Some excerpts from a CNBC article on decoupling:

The story goes that the market is “decoupling,” – that is, shaking off euro-land panic and instead focusing on the nascent U.S. economic recovery. In this scenario, stocks and the dollar can glide higher together while American investors remain blissfully unaware of the debt storm abroad.

Just don’t try selling it to Bob Janjuah, the flame-throwing co-head of global macro research at Nomura Securities, who believes decoupling is a myth that will be exposed sooner rather than later.

“Yet again, and certainly for the third year in a row, we are being told that the U.S. is over the worst and that a sustainable recovery is here,” Janjuah told clients. “We are expected to believe another ‘decoupling’ fairytale, only this time around neither Asia/EM (emerging markets) nor the Eurozone really matter to the U.S. economy.”

Inaction by leaders both in Europe and the U.S. to attack dual debt crises will hit investors later in the year, he said. In particular, he attacks the “neo-communist experiment in the West that relies on more debt and printing money in order to maintain the status quo.”

In the video below, we explore:

  1. Important S&P 500 (SPY) levels to watch on the upside and downside.
  2. How the decoupling theory played out in 2008.
  3. The technical state of global markets.
  4. Monthly Demark counts.

As we noted in a December video, the levels of debt around the globe have reached unsustainable levels, which will most likely put pressure on global economic growth. Despite numerous problems in Europe, investors seem to be hopping on the decoupling bandwagon.
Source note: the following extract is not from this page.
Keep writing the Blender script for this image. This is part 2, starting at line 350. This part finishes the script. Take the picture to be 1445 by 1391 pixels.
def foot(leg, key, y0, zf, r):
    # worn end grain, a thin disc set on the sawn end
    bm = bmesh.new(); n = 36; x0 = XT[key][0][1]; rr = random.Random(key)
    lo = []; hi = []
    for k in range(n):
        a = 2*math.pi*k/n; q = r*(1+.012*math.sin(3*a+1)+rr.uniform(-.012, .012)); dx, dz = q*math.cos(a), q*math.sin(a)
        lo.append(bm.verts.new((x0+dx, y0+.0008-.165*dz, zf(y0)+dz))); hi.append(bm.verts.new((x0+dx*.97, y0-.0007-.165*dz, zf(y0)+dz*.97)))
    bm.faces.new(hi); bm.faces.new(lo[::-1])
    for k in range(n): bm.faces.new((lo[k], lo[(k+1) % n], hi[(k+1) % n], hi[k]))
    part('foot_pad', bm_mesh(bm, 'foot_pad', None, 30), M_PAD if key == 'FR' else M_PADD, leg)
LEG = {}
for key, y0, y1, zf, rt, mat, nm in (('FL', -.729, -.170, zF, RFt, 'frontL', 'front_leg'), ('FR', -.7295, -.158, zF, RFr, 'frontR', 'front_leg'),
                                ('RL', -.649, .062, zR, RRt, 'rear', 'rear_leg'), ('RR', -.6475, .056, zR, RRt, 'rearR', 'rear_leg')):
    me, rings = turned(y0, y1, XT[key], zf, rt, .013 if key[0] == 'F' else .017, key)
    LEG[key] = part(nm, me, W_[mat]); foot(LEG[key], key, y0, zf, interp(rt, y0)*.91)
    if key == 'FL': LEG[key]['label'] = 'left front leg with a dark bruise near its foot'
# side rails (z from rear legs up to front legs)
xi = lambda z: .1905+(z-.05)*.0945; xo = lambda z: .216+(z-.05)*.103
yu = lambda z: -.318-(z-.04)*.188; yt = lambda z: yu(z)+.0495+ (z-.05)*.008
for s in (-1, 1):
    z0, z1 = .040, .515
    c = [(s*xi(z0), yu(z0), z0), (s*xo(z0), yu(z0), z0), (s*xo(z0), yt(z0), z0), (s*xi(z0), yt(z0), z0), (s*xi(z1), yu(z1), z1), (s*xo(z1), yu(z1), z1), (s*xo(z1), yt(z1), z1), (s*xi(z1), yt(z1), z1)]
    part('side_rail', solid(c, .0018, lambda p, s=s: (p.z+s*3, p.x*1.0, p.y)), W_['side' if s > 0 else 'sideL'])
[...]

The ratio of bullish sentiment to bearish sentiment prompted Jason Haver to pen "Two-Year Study of Investor Sentiment Points to a Top." Some excerpts:

The latest American Association of Individual Investors (AAII) sentiment survey numbers were released yesterday, and amazingly, were virtually unchanged from the week prior. For the second week in a row, bearish investors remain at 17%, still near decade-long lows. This struck me as a rare situation, so I decided to investigate further.

I set out to uncover how the market reacted when there were two or more consecutive weeks of bearish investor percentages this low, using bears below 19% as the control figure (thus allowing for roughly 20% standard deviation in the data figures). After combing through 562 weeks of AAII data by hand, I discovered that since the 2000 market peak, there have only been 12 other occurrences of this scenario. Interestingly, the current back-to-back reading of less than 19% bearish is the first occurrence we’ve seen in almost six years. So indeed, this is a rare set up.

Disclosure: I have no positions in any stocks mentioned, and no plans to initiate any positions within the next 72 hours.